Christine Lagarde, 62, Frankreich Die Chefin des Internationalen Währungsfonds wird für alle möglichen EU-Spitzenposten gehandelt, etwa als Kommissionspräsidentin, aber auch als Spitzenfrau für die EZB. Lagarde, Juristin und ehemalige Finanzministerin in Frankreich, ist keine ausgewiesene Expertin für Geldpolitik. Dafür kennt sie sich aus in der globalen Finanzwelt und saß als IWF-Chefin stets mit am Tisch, wenn Rettungsmaßnahmen für Griechenland beschlossen wurden. Für sie spricht auch ihr Geschlecht. Die EZB möchte die Frauenquote in der obersten Führungsetage erhöhen, auch in der EU gibt es entsprechenden politischen Druck. Ein zweiter Franzose an der EZB-Spitze nach Trichet scheint unwahrscheinlich zu sein, bei einer Französin könnte das anders aussehen.

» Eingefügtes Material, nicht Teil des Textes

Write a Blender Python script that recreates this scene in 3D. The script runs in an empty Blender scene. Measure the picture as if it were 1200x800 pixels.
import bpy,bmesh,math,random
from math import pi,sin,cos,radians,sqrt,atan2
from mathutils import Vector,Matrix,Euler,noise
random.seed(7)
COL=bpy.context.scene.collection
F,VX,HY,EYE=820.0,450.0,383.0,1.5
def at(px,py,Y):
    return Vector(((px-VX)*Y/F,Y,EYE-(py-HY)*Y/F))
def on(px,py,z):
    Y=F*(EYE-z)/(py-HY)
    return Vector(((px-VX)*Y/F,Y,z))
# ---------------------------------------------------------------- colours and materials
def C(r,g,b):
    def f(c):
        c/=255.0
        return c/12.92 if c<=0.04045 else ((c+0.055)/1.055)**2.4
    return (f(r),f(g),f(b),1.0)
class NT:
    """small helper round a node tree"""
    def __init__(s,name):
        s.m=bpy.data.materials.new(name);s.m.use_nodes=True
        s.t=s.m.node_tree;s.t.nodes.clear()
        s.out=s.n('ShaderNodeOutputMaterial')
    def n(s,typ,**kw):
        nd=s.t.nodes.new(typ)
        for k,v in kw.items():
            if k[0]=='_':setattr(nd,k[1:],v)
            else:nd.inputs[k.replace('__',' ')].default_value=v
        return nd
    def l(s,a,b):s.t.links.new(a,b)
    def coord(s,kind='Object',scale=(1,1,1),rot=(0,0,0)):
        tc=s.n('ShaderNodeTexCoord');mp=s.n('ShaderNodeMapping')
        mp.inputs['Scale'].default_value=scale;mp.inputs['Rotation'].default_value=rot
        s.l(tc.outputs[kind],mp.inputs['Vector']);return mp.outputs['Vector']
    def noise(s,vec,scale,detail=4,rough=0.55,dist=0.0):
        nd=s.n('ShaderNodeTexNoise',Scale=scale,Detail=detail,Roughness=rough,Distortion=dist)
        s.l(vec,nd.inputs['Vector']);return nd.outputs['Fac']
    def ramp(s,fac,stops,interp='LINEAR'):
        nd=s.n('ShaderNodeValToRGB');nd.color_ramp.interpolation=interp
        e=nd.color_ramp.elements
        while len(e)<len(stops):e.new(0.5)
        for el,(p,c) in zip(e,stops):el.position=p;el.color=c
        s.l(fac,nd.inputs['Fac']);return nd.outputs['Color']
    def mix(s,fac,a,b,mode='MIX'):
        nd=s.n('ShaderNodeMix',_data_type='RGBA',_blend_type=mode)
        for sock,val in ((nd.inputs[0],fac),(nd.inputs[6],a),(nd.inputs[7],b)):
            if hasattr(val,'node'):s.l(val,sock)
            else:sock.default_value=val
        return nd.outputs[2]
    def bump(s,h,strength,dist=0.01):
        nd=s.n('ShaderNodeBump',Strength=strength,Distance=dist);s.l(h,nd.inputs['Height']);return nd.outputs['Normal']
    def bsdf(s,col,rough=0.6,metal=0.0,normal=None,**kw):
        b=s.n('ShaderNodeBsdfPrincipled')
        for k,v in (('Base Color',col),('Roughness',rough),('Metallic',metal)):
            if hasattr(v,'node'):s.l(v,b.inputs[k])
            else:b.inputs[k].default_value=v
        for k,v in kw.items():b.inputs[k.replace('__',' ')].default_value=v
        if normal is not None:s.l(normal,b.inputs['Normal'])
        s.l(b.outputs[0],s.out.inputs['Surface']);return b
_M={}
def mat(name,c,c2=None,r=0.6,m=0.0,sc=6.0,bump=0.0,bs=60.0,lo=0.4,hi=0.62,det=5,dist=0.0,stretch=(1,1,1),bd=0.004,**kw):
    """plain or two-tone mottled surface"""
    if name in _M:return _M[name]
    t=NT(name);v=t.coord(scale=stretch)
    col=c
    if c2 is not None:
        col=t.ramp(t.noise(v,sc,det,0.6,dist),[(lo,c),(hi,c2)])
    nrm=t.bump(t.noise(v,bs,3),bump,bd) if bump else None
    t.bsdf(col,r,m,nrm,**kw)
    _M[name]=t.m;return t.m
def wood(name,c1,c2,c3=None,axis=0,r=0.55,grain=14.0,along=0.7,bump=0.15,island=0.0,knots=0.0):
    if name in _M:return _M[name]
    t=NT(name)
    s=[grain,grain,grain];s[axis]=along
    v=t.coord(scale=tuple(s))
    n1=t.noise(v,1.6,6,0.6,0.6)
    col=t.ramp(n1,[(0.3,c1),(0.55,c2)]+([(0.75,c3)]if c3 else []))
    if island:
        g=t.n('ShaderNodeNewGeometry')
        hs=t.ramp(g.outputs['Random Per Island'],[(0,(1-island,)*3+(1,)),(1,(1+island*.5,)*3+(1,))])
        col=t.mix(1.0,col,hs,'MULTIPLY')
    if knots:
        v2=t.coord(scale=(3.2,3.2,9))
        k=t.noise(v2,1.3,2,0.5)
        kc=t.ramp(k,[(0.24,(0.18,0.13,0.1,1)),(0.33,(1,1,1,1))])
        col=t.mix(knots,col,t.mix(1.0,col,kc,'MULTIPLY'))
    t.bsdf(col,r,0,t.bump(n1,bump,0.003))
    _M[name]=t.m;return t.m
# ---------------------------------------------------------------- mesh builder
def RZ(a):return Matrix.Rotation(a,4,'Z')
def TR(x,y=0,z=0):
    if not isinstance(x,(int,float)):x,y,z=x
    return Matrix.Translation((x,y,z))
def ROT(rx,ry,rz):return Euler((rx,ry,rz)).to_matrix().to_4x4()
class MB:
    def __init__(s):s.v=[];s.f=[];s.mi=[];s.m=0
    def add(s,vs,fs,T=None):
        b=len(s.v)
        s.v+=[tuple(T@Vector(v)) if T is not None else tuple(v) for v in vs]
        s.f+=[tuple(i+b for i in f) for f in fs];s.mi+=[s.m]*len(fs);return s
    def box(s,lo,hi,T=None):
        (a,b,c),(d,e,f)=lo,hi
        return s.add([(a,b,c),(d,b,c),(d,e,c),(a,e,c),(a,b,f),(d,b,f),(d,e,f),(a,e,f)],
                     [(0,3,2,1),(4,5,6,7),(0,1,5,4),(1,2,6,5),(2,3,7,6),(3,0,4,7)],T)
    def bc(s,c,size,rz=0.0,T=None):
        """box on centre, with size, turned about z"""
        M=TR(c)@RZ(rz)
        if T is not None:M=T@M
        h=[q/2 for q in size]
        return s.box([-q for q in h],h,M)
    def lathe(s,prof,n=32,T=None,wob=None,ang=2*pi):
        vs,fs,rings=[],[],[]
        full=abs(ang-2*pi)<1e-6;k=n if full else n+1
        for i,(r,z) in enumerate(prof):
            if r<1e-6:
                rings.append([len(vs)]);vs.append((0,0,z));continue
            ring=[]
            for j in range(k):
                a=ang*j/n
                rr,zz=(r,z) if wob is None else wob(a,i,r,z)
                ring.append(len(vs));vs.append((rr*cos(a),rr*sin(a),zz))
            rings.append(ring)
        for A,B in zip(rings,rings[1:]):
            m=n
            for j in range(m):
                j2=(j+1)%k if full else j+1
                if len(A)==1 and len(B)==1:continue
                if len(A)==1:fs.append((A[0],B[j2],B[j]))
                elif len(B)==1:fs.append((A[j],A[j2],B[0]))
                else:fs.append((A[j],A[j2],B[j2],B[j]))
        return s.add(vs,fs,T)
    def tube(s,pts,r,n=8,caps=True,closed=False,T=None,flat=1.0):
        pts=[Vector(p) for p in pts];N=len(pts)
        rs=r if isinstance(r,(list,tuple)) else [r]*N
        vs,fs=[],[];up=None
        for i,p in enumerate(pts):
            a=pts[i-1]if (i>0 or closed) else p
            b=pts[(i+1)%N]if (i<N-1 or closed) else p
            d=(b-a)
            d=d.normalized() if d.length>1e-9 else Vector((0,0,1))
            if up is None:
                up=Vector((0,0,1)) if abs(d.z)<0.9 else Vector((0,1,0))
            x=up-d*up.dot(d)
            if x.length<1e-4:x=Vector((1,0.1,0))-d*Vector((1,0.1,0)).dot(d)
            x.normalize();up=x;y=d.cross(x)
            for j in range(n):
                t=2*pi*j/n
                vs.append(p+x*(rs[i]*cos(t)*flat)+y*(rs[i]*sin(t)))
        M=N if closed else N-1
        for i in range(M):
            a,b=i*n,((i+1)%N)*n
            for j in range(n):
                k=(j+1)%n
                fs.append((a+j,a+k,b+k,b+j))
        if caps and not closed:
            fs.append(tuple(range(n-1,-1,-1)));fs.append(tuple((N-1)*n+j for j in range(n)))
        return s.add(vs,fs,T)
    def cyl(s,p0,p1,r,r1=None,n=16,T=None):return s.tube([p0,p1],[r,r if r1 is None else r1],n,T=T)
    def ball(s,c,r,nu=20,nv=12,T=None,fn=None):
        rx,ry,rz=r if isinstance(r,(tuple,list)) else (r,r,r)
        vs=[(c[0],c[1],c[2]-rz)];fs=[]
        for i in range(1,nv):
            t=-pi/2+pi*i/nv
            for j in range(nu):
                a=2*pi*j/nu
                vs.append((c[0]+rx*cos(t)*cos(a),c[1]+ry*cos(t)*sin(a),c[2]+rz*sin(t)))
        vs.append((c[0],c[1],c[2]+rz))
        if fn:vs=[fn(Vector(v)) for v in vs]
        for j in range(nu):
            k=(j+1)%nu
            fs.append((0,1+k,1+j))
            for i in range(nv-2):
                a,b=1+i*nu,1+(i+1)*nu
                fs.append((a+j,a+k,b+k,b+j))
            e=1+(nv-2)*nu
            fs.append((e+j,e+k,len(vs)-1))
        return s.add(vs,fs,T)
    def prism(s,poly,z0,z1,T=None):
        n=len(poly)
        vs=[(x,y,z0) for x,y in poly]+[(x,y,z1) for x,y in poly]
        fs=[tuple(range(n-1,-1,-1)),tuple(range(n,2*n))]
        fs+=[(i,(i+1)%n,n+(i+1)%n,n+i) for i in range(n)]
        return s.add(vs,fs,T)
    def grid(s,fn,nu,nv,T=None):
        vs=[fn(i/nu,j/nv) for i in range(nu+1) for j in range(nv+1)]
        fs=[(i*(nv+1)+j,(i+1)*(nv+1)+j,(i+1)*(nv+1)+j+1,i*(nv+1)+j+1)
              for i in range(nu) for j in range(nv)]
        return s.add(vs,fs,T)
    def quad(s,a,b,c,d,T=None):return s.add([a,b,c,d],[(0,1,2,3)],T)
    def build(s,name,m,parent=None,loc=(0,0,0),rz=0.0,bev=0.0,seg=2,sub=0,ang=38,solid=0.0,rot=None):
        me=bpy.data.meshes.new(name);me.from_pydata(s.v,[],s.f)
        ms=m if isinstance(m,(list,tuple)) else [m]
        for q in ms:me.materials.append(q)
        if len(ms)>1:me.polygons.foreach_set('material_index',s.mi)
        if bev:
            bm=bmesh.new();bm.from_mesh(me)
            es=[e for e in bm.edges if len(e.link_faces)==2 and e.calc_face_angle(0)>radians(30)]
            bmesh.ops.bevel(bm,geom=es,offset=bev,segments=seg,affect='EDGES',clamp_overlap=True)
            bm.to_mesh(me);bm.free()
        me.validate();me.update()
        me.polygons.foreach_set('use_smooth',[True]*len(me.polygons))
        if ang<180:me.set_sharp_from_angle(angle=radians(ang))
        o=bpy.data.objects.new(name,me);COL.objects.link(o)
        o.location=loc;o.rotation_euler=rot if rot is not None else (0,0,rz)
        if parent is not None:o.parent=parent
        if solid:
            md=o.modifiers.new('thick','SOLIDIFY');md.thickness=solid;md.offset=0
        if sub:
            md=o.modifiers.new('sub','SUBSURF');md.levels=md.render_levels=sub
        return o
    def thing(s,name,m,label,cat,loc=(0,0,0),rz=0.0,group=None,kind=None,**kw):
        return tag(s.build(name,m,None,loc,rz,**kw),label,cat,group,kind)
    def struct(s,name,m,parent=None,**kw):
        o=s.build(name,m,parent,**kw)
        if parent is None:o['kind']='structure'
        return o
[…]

Klaas Knot, 51, Niederlande Für den Präsidenten der niederländischen Zentralbank spricht: Er ist ein erfahrener Geldpolitiker, der sein Berufsleben in der Notenbank, in der Finanzaufsicht und beim IWF verbrachte. Ihm fehlt aber politische Erfahrung. Knot stand der Rettungspolitik von Draghi manchmal kritisch gegenüber, so wie Weidmann. Für Knot ist das ein Wettbewerbsnachteil, denn Frankreich und Italien wollen einen EZB-Präsidenten, der nicht lange zögert, die Geldmaschine der Notenbank anzuwerfen. Für Knot gilt, was für die männlichen französischen Kandidaten gilt: Er kommt aus einem Land, das den EZB-Präsidenten schon einmal gestellt hat - Wim Duisenberg.